Chaleira e brinquedos infantis
Não há limites para a música. Aqui, Hermeto improvisa tocando uma chaleira e um brinquedo infantil.
Bacia
Uma bacia também pode ser um bom instrumento de percussão – enquanto ela durar nas mãos de um músico que tem como lema “quebrando tudo”. (minutagem: 1:05)
Berrante
Para Hermeto, o berrante não serve apenas para chamar o gado, uso recorrente dos vaqueiros.
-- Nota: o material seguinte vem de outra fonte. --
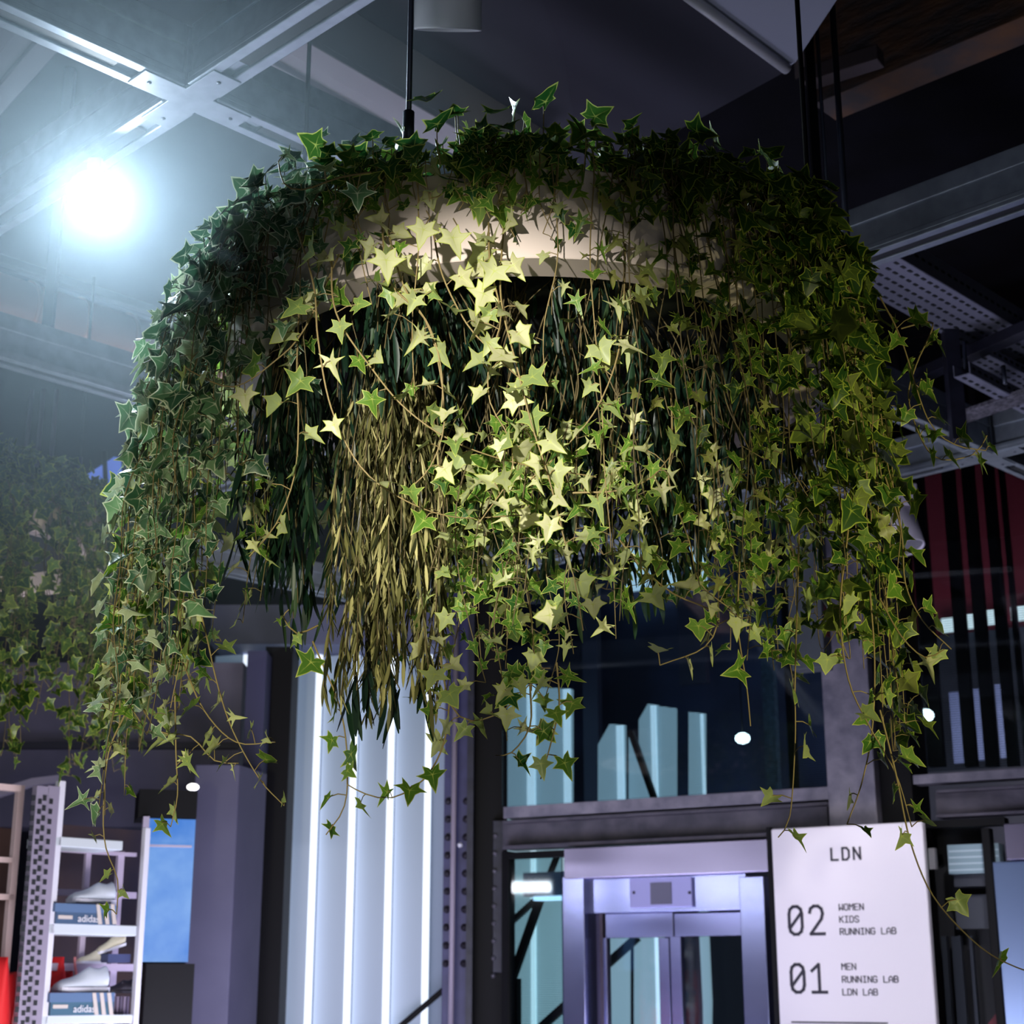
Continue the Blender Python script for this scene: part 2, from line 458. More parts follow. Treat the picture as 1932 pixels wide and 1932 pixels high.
# ------------------------------------------------------------------ perforated cable trays (right)
def tray(pa, pb, z, w, label, flange=0.09):
    a, b = at_z(*pa, z), at_z(*pb, z); d = b - a; d.z = 0; L = d.length; d.normalize(); s = Vector((d.y, -d.x, 0))
    if s.x < 0: s = -s
    t = thing('cable_tray', (a + b) / 2, label, 'cable tray', 'perforated cable trays')
    mm = mat('galvanised_tray', (136, 138, 160), 0.5, 0.35)
    mb = MB()
    mb.box((a + b) / 2 - s * 0.0, L / 2, w / 2, 0.002, d, s, UZ)
    for k in (-1, 1):
        mb.box((a + b) / 2 + s * k * w / 2 + UZ * flange / 2, L / 2, 0.002, flange / 2, d, s, UZ)
    mb.build('tray_channel', mm, t)
    hb = MB(); R = random.Random(4)
    n = int(L / 0.05)
    for i in range(n):
        for j in range(int(w / 0.05)):
            q = a + d * (0.03 + i * 0.05 + (0.025 if j % 2 else 0)) + s * (-w / 2 + 0.03 + j * (w - 0.06) / max(1, int(w / 0.05) - 1)) - UZ * 0.004
            hb.box(q, 0.013, 0.006, 0.001, d, s, UZ)
        hb.box(a + d * (0.03 + i * 0.05) + s * (w / 2 + 0.0032) + UZ * flange / 2, 0.013, 0.001, 0.006, d, s, UZ)
        hb.box(a + d * (0.03 + i * 0.05) - s * (w / 2 + 0.0032) + UZ * flange / 2, 0.013, 0.001, 0.006, d, s, UZ)
    hb.build('perforation', slot, t)
    return t


tray((1640, 505), (1932, 672), 4.25, 0.26, 'wide perforated cable tray at the right edge', 0.10)
tray((1826, 665), (1980, 745), 4.18, 0.10, 'narrow perforated tray below the wide one', 0.04)
tray((1815, 708), (1990, 800), 3.98, 0.07, 'thin perforated strut near the right edge', 0.05)
mb = MB(); p = at_y(1798, 700, 6.3); mb.box(p - UZ * 0.05, 0.03, 0.03, 0.26); tag(mb.build('tray_hanger', steel), 'dark square post hanging under the perforated trays', 'hanger', None)
for (x, y0, y1, Y, lb) in ((1818, 645, 700, 6.2, 'short thin rod under the wide perforated tray'), (1893, 690, 725, 6.2, 'tiny rod under the trays nearer the right edge')):
    mb = MB(); mb.tube([at_y(x, y0, Y), Vector((at_y(x, y0, Y).x, Y, at_y(x, y1, Y).z))], 0.009, 8); tag(mb.build('tray_rod', rod_m), lb, 'rod')
b_beam('cross_rail', (1690, 748), (1800, 700), 4.1, 0.07, 0.05, steel, 'dark cross rail between the ivy and the tray posts', 'rail', (0.1, 0.6))
b_beam('cross_rail', (1800, 805), (1932, 760), 3.95, 0.12, 0.02, mat('perforated_plate', (118, 116, 128), 0.6, noise=(50, 50, 60), scale=60), 'flat speckled plate by the far right crossing', 'rail', (0, 0.6))
# suspended posts at upper right
mb = MB(); p0 = at_y(1526, 90, 4.6); mb.box((p0.x, p0.y, 4.45), 0.014, 0.014, 0.62); tag(mb.build('black_hanger', black), 'black square hanger rod at the upper right of the ivy', 'rod')
mb = MB(); mb.tube([(p0.x + 0.03, 4.6, 5.2), (p0.x + 0.03, 4.6, 3.75)], 0.006, 8); tag(mb.build('threaded_rod', rod_m), 'thin grey rod just right of the black hanger', 'rod')
mb = MB(); p0 = at_y(1579, 150, 4.6); mb.tube([(p0.x, 4.6, 4.72), (p0.x, 4.6, 3.6)], 0.010, 10); tag(mb.build('threaded_rod', rod_m), 'thicker grey rod rising from the right shoulder of the ivy', 'rod')

# ------------------------------------------------------------------ spotlights
def spotlight(c, aim, r, L, label, mm, glow):
    """c = lens centre; body runs back from it"""
    aim = Vector(aim).normalized()
    t = thing('track_spotlight', c, label, 'spotlight')
    mb = MB(); mb.lathe([(r * 0.90, -0.01), (r * 0.92, 0.0), (r, 0.0), (r, -L), (r * 0.85, -L - 0.02), (0, -L - 0.02)], c, 32, aim); mb.build('housing', mm, t)
    mb = MB(); mb.lathe([(0, -0.010), (r * 0.90, -0.010)], c, 32, aim); mb.build('lens', glow, t)
    return t, aim


lc = at_z(181, 374, 3.74)
toc = (Vector((0.2, 0.4, 1.55)) - lc).normalized()
SPOT_GLOW = mat('spot_lens', (255, 255, 255), 0.3, emit=160, emit_rgb=(232, 244, 255))
t, _ = spotlight(lc, toc, 0.076, 0.12, 'glaring white spotlight under the beam at upper left, facing the camera', mat('spot_white', (190, 195, 200), 0.4), SPOT_GLOW)
mb = MB(); mb.box(lc - toc * 0.1 + UZ * 0.11, 0.02, 0.02, 0.055); mb.build('bracket', rod_m, t)
lamp('spot_lamp', 'SPOT', lc + toc * 0.05, lc + toc, 230, (0.70, 0.88, 1.0), 0.06, 105, 0.9)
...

Como é de praxe, ele reinventou o instrumento e ali toca tudo quanto é tipo de música (até o Hino Nacional), o que não deixa de causar espanto no público.
Corpo
Em 2012, o músico lançou um disco utilizando instrumentos musicais bem próximos de todos nós. Em Hermeto Pascoal de corpo e alma, ele criou canções com batimentos cardíacos, assobios, os movimentos peristálticos do intestino, a barba e até o som de sua válvula mitral, aquela que separa o átrio esquerdo e o ventrículo esquerdo do coração e que, segundo ele, diz claramente a palavra “Nelma”.
Bomba de ar
Até uma bomba de ar, dessas de encher pneu de bicicleta ou bola de futebol, vira instrumento musical nas mãos de Hermeto Pascoal.
Instrumentos inventados
Hermeto, nada satisfeito com os instrumentos já criados pela humanidade, seguiu a vida inventando os seus. Nas mãos do multi-instrumentista, um pedaço de metal ou qualquer tubo pode se transformar em objeto de criação artística.